» RECORDED INFORMATION:
** Begin **

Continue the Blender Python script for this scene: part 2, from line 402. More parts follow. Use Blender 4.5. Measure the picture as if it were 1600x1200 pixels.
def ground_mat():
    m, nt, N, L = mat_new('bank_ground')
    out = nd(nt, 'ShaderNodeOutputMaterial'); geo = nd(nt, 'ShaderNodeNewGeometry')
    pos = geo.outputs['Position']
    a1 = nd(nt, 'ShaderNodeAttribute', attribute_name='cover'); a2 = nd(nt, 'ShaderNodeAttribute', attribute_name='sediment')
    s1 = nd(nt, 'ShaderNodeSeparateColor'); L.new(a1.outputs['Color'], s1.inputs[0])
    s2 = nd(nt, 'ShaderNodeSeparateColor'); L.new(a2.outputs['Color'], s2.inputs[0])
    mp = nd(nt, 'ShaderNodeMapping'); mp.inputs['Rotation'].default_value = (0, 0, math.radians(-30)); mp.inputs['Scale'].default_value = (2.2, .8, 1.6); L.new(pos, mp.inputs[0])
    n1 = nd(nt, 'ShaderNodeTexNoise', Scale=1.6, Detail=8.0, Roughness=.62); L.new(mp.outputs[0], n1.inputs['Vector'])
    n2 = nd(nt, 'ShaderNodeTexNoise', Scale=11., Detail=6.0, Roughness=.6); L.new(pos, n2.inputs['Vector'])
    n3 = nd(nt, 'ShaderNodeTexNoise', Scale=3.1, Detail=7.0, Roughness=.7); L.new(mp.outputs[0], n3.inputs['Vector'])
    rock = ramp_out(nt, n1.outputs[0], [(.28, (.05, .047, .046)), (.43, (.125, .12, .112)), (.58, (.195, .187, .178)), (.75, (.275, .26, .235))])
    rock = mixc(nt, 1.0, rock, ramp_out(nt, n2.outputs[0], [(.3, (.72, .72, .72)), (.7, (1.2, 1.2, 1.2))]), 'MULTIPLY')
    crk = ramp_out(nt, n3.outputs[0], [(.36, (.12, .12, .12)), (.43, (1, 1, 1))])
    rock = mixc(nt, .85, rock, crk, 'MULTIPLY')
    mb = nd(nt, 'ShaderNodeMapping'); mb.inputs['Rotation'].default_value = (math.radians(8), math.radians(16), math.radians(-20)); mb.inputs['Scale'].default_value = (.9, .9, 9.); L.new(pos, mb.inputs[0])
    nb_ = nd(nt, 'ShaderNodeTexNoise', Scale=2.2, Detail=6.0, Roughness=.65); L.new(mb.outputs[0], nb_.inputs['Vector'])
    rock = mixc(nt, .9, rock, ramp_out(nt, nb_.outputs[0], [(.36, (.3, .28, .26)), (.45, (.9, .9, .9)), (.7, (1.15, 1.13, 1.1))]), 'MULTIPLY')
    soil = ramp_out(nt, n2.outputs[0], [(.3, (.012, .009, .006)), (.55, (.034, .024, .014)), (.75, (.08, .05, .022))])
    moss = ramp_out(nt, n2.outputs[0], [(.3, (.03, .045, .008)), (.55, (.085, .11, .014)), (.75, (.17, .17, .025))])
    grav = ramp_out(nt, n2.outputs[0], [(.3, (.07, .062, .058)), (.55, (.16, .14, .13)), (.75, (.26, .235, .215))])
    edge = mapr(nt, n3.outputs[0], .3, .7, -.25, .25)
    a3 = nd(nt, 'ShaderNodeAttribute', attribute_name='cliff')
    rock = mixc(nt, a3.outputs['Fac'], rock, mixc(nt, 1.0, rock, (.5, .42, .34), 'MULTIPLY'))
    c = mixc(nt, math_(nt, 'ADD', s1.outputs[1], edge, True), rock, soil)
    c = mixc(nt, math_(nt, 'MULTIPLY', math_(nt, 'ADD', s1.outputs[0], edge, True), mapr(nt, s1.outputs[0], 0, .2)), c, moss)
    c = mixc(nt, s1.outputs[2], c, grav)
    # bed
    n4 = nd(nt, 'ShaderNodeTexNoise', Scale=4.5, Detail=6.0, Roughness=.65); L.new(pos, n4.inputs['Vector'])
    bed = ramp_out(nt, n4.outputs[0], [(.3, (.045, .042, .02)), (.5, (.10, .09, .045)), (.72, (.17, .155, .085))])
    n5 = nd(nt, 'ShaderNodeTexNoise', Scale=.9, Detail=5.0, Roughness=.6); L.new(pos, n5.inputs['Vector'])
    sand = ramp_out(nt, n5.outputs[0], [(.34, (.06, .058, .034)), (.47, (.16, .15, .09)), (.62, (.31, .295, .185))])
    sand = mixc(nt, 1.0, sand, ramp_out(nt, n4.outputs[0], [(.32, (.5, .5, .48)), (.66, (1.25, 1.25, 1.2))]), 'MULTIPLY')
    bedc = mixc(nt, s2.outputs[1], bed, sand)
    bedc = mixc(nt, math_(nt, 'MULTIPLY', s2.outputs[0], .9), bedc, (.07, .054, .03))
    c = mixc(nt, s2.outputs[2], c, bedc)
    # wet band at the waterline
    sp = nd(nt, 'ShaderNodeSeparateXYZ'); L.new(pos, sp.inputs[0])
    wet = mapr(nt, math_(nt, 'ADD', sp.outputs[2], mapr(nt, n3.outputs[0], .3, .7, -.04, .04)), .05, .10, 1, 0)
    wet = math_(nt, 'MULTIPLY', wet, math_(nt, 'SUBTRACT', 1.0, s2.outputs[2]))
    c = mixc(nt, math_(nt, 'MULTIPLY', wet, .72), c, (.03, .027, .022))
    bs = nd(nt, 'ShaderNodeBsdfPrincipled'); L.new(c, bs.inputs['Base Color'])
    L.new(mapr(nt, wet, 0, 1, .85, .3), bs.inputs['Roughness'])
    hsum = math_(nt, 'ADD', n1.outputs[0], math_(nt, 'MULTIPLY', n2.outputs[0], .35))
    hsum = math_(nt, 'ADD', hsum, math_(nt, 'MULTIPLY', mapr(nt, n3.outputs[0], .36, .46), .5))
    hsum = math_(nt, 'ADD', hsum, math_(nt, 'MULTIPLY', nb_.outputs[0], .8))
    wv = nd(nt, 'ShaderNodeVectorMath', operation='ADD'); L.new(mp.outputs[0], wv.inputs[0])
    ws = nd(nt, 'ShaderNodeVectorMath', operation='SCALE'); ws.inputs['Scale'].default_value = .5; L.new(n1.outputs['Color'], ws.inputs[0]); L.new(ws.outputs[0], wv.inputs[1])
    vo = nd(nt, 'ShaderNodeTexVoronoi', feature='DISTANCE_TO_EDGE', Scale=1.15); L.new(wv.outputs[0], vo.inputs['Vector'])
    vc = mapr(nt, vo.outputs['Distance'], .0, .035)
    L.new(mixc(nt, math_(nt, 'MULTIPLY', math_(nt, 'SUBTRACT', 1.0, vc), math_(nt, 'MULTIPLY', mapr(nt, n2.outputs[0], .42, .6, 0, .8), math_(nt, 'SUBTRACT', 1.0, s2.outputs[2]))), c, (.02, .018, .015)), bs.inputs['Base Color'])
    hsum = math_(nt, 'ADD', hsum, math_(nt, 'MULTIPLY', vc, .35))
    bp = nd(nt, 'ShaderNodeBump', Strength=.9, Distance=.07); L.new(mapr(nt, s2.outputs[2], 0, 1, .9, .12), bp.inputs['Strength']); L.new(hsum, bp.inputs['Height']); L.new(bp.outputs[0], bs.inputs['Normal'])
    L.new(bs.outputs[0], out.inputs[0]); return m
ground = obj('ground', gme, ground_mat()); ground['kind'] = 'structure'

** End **

Give back each line above precisely as it stands.

Continue the Blender Python script for this scene: part 2, from line 402. More parts follow. Use Blender 4.5. Measure the picture as if it were 1600x1200 pixels.
def ground_mat():
    m, nt, N, L = mat_new('bank_ground')
    out = nd(nt, 'ShaderNodeOutputMaterial'); geo = nd(nt, 'ShaderNodeNewGeometry')
    pos = geo.outputs['Position']
    a1 = nd(nt, 'ShaderNodeAttribute', attribute_name='cover'); a2 = nd(nt, 'ShaderNodeAttribute', attribute_name='sediment')
    s1 = nd(nt, 'ShaderNodeSeparateColor'); L.new(a1.outputs['Color'], s1.inputs[0])
    s2 = nd(nt, 'ShaderNodeSeparateColor'); L.new(a2.outputs['Color'], s2.inputs[0])
    mp = nd(nt, 'ShaderNodeMapping'); mp.inputs['Rotation'].default_value = (0, 0, math.radians(-30)); mp.inputs['Scale'].default_value = (2.2, .8, 1.6); L.new(pos, mp.inputs[0])
    n1 = nd(nt, 'ShaderNodeTexNoise', Scale=1.6, Detail=8.0, Roughness=.62); L.new(mp.outputs[0], n1.inputs['Vector'])
    n2 = nd(nt, 'ShaderNodeTexNoise', Scale=11., Detail=6.0, Roughness=.6); L.new(pos, n2.inputs['Vector'])
    n3 = nd(nt, 'ShaderNodeTexNoise', Scale=3.1, Detail=7.0, Roughness=.7); L.new(mp.outputs[0], n3.inputs['Vector'])
    rock = ramp_out(nt, n1.outputs[0], [(.28, (.05, .047, .046)), (.43, (.125, .12, .112)), (.58, (.195, .187, .178)), (.75, (.275, .26, .235))])
    rock = mixc(nt, 1.0, rock, ramp_out(nt, n2.outputs[0], [(.3, (.72, .72, .72)), (.7, (1.2, 1.2, 1.2))]), 'MULTIPLY')
    crk = ramp_out(nt, n3.outputs[0], [(.36, (.12, .12, .12)), (.43, (1, 1, 1))])
    rock = mixc(nt, .85, rock, crk, 'MULTIPLY')
    mb = nd(nt, 'ShaderNodeMapping'); mb.inputs['Rotation'].default_value = (math.radians(8), math.radians(16), math.radians(-20)); mb.inputs['Scale'].default_value = (.9, .9, 9.); L.new(pos, mb.inputs[0])
    nb_ = nd(nt, 'ShaderNodeTexNoise', Scale=2.2, Detail=6.0, Roughness=.65); L.new(mb.outputs[0], nb_.inputs['Vector'])
    rock = mixc(nt, .9, rock, ramp_out(nt, nb_.outputs[0], [(.36, (.3, .28, .26)), (.45, (.9, .9, .9)), (.7, (1.15, 1.13, 1.1))]), 'MULTIPLY')
    soil = ramp_out(nt, n2.outputs[0], [(.3, (.012, .009, .006)), (.55, (.034, .024, .014)), (.75, (.08, .05, .022))])
    moss = ramp_out(nt, n2.outputs[0], [(.3, (.03, .045, .008)), (.55, (.085, .11, .014)), (.75, (.17, .17, .025))])
    grav = ramp_out(nt, n2.outputs[0], [(.3, (.07, .062, .058)), (.55, (.16, .14, .13)), (.75, (.26, .235, .215))])
    edge = mapr(nt, n3.outputs[0], .3, .7, -.25, .25)
    a3 = nd(nt, 'ShaderNodeAttribute', attribute_name='cliff')
    rock = mixc(nt, a3.outputs['Fac'], rock, mixc(nt, 1.0, rock, (.5, .42, .34), 'MULTIPLY'))
    c = mixc(nt, math_(nt, 'ADD', s1.outputs[1], edge, True), rock, soil)
    c = mixc(nt, math_(nt, 'MULTIPLY', math_(nt, 'ADD', s1.outputs[0], edge, True), mapr(nt, s1.outputs[0], 0, .2)), c, moss)
    c = mixc(nt, s1.outputs[2], c, grav)
    # bed
    n4 = nd(nt, 'ShaderNodeTexNoise', Scale=4.5, Detail=6.0, Roughness=.65); L.new(pos, n4.inputs['Vector'])
    bed = ramp_out(nt, n4.outputs[0], [(.3, (.045, .042, .02)), (.5, (.10, .09, .045)), (.72, (.17, .155, .085))])
    n5 = nd(nt, 'ShaderNodeTexNoise', Scale=.9, Detail=5.0, Roughness=.6); L.new(pos, n5.inputs['Vector'])
    sand = ramp_out(nt, n5.outputs[0], [(.34, (.06, .058, .034)), (.47, (.16, .15, .09)), (.62, (.31, .295, .185))])
    sand = mixc(nt, 1.0, sand, ramp_out(nt, n4.outputs[0], [(.32, (.5, .5, .48)), (.66, (1.25, 1.25, 1.2))]), 'MULTIPLY')
    bedc = mixc(nt, s2.outputs[1], bed, sand)
    bedc = mixc(nt, math_(nt, 'MULTIPLY', s2.outputs[0], .9), bedc, (.07, .054, .03))
    c = mixc(nt, s2.outputs[2], c, bedc)
    # wet band at the waterline
    sp = nd(nt, 'ShaderNodeSeparateXYZ'); L.new(pos, sp.inputs[0])
    wet = mapr(nt, math_(nt, 'ADD', sp.outputs[2], mapr(nt, n3.outputs[0], .3, .7, -.04, .04)), .05, .10, 1, 0)
    wet = math_(nt, 'MULTIPLY', wet, math_(nt, 'SUBTRACT', 1.0, s2.outputs[2]))
    c = mixc(nt, math_(nt, 'MULTIPLY', wet, .72), c, (.03, .027, .022))
    bs = nd(nt, 'ShaderNodeBsdfPrincipled'); L.new(c, bs.inputs['Base Color'])
    L.new(mapr(nt, wet, 0, 1, .85, .3), bs.inputs['Roughness'])
    hsum = math_(nt, 'ADD', n1.outputs[0], math_(nt, 'MULTIPLY', n2.outputs[0], .35))
    hsum = math_(nt, 'ADD', hsum, math_(nt, 'MULTIPLY', mapr(nt, n3.outputs[0], .36, .46), .5))
    hsum = math_(nt, 'ADD', hsum, math_(nt, 'MULTIPLY', nb_.outputs[0], .8))
    wv = nd(nt, 'ShaderNodeVectorMath', operation='ADD'); L.new(mp.outputs[0], wv.inputs[0])
    ws = nd(nt, 'ShaderNodeVectorMath', operation='SCALE'); ws.inputs['Scale'].default_value = .5; L.new(n1.outputs['Color'], ws.inputs[0]); L.new(ws.outputs[0], wv.inputs[1])
    vo = nd(nt, 'ShaderNodeTexVoronoi', feature='DISTANCE_TO_EDGE', Scale=1.15); L.new(wv.outputs[0], vo.inputs['Vector'])
    vc = mapr(nt, vo.outputs['Distance'], .0, .035)
    L.new(mixc(nt, math_(nt, 'MULTIPLY', math_(nt, 'SUBTRACT', 1.0, vc), math_(nt, 'MULTIPLY', mapr(nt, n2.outputs[0], .42, .6, 0, .8), math_(nt, 'SUBTRACT', 1.0, s2.outputs[2]))), c, (.02, .018, .015)), bs.inputs['Base Color'])
    hsum = math_(nt, 'ADD', hsum, math_(nt, 'MULTIPLY', vc, .35))
    bp = nd(nt, 'ShaderNodeBump', Strength=.9, Distance=.07); L.new(mapr(nt, s2.outputs[2], 0, 1, .9, .12), bp.inputs['Strength']); L.new(hsum, bp.inputs['Height']); L.new(bp.outputs[0], bs.inputs['Normal'])
    L.new(bs.outputs[0], out.inputs[0]); return m
ground = obj('ground', gme, ground_mat()); ground['kind'] = 'structure'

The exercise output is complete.